_Dataset excerpt:_
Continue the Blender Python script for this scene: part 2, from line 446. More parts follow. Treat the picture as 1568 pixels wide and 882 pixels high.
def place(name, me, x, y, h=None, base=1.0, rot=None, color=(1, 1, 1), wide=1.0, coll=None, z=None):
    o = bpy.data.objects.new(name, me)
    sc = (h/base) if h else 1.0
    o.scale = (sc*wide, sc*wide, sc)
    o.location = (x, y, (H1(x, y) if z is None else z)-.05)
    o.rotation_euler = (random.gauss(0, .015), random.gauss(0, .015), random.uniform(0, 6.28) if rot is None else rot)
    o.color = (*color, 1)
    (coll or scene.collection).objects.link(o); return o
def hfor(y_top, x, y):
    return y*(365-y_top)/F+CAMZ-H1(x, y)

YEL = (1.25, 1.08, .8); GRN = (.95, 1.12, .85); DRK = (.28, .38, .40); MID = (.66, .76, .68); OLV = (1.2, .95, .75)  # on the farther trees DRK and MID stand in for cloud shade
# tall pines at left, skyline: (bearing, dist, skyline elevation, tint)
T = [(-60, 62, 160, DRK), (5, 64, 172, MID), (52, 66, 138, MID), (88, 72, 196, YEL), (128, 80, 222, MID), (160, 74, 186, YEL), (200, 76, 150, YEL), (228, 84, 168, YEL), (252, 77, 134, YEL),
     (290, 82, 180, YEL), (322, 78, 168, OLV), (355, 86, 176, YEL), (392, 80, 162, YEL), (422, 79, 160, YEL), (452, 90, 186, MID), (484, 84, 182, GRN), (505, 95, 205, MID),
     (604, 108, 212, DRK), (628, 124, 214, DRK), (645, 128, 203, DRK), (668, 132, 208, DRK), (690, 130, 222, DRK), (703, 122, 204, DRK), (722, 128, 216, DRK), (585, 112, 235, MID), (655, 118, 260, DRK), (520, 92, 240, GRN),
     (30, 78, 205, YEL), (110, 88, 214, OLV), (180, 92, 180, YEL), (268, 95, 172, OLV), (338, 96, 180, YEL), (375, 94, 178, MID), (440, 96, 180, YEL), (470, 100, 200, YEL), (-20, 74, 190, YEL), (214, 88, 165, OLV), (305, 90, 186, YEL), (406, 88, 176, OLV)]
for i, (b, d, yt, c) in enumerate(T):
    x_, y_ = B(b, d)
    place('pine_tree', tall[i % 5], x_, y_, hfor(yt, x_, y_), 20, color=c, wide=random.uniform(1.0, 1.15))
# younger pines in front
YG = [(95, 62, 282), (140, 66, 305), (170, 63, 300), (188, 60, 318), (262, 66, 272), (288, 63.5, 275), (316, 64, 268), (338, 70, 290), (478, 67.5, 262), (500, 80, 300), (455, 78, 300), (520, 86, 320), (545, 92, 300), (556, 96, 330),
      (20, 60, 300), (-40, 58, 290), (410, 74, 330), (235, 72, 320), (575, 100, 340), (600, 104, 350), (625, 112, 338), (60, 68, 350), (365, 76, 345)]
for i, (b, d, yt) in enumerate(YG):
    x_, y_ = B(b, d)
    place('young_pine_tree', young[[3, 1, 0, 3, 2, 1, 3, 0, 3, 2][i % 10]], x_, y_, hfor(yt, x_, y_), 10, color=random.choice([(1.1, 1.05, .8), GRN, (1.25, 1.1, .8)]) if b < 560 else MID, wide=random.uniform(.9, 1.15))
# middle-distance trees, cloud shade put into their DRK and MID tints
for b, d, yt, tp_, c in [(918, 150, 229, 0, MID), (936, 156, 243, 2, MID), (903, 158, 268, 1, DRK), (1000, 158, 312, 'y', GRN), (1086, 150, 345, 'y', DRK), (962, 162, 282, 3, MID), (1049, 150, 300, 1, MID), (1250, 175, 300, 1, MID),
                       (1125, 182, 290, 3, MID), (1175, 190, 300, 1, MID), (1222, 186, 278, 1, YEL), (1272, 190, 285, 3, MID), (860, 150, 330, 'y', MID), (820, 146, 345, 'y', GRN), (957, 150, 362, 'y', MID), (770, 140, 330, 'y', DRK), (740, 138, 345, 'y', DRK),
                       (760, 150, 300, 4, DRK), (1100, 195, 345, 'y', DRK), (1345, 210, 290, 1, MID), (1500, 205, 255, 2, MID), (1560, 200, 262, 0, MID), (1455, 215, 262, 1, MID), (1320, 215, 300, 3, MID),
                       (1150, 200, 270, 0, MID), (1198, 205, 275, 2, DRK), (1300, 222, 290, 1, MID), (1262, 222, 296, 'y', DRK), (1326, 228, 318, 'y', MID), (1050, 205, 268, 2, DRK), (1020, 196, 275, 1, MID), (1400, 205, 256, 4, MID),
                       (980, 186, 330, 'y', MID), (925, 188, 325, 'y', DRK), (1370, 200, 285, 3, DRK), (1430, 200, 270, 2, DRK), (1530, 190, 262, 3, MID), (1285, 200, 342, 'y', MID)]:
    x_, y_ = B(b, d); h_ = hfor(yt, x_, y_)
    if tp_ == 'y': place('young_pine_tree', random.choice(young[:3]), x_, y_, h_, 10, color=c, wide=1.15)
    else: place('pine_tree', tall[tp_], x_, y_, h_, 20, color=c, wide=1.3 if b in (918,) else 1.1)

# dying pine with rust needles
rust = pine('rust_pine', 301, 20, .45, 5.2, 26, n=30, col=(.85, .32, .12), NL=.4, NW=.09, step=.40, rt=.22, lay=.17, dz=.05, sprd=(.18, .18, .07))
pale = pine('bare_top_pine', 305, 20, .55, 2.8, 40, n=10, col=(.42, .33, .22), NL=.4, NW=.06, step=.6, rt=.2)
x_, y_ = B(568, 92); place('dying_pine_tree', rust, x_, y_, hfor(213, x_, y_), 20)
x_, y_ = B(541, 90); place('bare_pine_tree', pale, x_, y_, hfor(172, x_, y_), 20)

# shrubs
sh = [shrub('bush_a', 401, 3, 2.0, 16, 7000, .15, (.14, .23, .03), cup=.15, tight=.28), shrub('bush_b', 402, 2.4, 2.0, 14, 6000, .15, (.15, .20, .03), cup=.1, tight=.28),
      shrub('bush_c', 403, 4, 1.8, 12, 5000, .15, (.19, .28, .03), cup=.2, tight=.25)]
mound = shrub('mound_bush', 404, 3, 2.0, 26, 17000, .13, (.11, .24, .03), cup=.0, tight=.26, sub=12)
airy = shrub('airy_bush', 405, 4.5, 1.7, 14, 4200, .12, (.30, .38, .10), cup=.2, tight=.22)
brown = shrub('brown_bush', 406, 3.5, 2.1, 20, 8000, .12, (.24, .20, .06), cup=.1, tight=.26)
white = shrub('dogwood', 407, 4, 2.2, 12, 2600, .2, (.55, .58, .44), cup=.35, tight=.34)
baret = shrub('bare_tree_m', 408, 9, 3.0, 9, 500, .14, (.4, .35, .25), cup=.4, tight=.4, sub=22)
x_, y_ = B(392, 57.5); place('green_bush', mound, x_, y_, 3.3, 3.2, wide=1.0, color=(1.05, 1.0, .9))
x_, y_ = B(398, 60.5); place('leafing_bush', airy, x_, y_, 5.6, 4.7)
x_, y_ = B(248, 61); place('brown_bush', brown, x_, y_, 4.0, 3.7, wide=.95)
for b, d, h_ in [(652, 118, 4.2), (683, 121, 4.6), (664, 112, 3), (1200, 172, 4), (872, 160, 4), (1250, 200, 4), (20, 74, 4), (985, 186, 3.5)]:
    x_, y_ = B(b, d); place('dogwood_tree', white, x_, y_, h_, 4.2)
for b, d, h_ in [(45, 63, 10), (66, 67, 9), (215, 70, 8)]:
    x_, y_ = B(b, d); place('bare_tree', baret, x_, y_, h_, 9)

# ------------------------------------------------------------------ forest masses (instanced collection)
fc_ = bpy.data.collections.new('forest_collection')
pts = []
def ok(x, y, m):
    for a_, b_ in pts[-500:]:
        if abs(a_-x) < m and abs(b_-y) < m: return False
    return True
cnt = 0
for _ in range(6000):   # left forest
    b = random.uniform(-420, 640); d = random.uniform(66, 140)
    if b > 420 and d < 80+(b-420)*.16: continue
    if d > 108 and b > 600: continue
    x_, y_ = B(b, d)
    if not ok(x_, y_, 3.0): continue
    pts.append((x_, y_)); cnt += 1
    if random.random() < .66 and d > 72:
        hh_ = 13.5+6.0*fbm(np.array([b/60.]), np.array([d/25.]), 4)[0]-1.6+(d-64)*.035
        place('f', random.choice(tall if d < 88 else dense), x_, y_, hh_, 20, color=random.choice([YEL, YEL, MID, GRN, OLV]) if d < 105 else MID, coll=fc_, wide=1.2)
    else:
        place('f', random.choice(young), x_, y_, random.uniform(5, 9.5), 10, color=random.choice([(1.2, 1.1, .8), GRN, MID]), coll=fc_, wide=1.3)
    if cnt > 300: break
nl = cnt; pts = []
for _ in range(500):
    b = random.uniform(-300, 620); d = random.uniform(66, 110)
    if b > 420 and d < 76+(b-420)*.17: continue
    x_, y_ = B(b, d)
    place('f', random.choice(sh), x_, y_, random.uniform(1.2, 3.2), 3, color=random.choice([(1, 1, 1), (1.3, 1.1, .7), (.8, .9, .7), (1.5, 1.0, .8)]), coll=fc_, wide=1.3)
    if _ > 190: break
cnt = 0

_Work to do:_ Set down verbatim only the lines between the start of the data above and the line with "return y*(365-y_top)/F+CAMZ-H1(x, y)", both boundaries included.

_Response for this exercise:_
Continue the Blender Python script for this scene: part 2, from line 446. More parts follow. Treat the picture as 1568 pixels wide and 882 pixels high.
def place(name, me, x, y, h=None, base=1.0, rot=None, color=(1, 1, 1), wide=1.0, coll=None, z=None):
    o = bpy.data.objects.new(name, me)
    sc = (h/base) if h else 1.0
    o.scale = (sc*wide, sc*wide, sc)
    o.location = (x, y, (H1(x, y) if z is None else z)-.05)
    o.rotation_euler = (random.gauss(0, .015), random.gauss(0, .015), random.uniform(0, 6.28) if rot is None else rot)
    o.color = (*color, 1)
    (coll or scene.collection).objects.link(o); return o
def hfor(y_top, x, y):
    return y*(365-y_top)/F+CAMZ-H1(x, y)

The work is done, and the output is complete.